Let’s do what we did above, but running a few thousand simulations for different N and means (mu):

library(tidyverse)
signed_rank = function(x) sign(x) * rank(abs(x))

# Parameters
Ns = c(seq(from=6, to=20, by=2), 30, 50, 80)
mus = c(0, 1, 2)  # Means
PERMUTATIONS = 1:200

# Run it
D = expand.grid(set=PERMUTATIONS, mu=mus, N=Ns) %>%
  mutate(
    # Generate data
    data = map2(mu, N, function(mu, N) mu + sample(weird_data, N)),
    
    # Run tests
    wilcox_raw = map(data, ~ wilcox.test(.x)),
    ttest_raw = map(data, ~ t.test(signed_rank(.x))),
    
    # Tidy it up
    wilcox = map(wilcox_raw, broom::tidy),
    ttest = map(ttest_raw, broom::tidy)
  ) %>%
  
  # Get as columns instead of lists; then remove "old" columns
  unnest(wilcox, ttest, .sep='_') %>%
  select(-data, -wilcox_raw, -ttest_raw)

head(D)

Let’s take a look at how the p-values from the “ranked t-test” compare to Wilcoxon p-values:

D$N = factor(D$N)  # Make N a factor for prettier plotting

library(ggplot2)
library(patchwork)

# A straight-up comparison of the p-values
p_relative = ggplot(D, aes(x=wilcox_p.value, y=ttest_p.value, color=N)) + 
  geom_line() + 
  geom_vline(xintercept=0.05, lty=2) +
  geom_hline(yintercept=0.05, lty=2) +
  
  labs(title='Absolute relation', x = 'Wilcoxon p-value', y = 'T-test p-value') + 
  #coord_cartesian(xlim=c(0, 0.10), ylim=c(0, 0.11)) + 
  theme_gray(13) + 
  guides(color=FALSE)

# Looking at the difference (error) between p-values
p_error_all = ggplot(D, aes(x=wilcox_p.value, y=ttest_p.value-wilcox_p.value, color=N)) + 
  geom_line() + 
  geom_vline(xintercept=0.05, lty=2) +
  
  labs(title='Error', x = 'Wilcoxon p-value', y = 'T-test p-value deviation') + 
  theme_gray(13) + 
  guides(color=FALSE)

# Same, but zoomed in around p=0.05
p_error_zoom = ggplot(D, aes(x=wilcox_p.value, y=ttest_p.value-wilcox_p.value, color=N)) + 
  geom_line() + 
  geom_vline(xintercept=0.05, lty=2) +
  
  labs(title='Zoomed error', x = 'Wilcoxon p-value', y = 'T-test p-value deviation') + 
  coord_cartesian(xlim=c(0, 0.10), ylim=c(-0.020, 0.000)) + 
  theme_gray(13)

# Show it. Patchwork is your friend!
p_relative + p_error_all + p_error_zoom

3 Conclusion

The “signed rank t-test”" underestimates p (it is too liberal), but I would say that this deviance is acceptable for N > 14, i.e. where the error is at most 0.5% in the “critical” region around p=5%. N Needs to exceed 30 before p becomes virtually identical to Wilcoxon (difference less than 0.2%).

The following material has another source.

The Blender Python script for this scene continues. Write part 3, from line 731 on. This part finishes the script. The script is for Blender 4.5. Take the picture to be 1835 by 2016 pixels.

In further testing, I found that the p-value curves are not affected by simply shifting the data away from the test value, thus lowering the means. Similarly, the overall shape is similar for various crazy and non-crazy distributions. For simplicity, I have unfolded this here.

It has also been suggested to use Z-transforms of the ranks, though I’ve found this to introduce larger differences in p-values.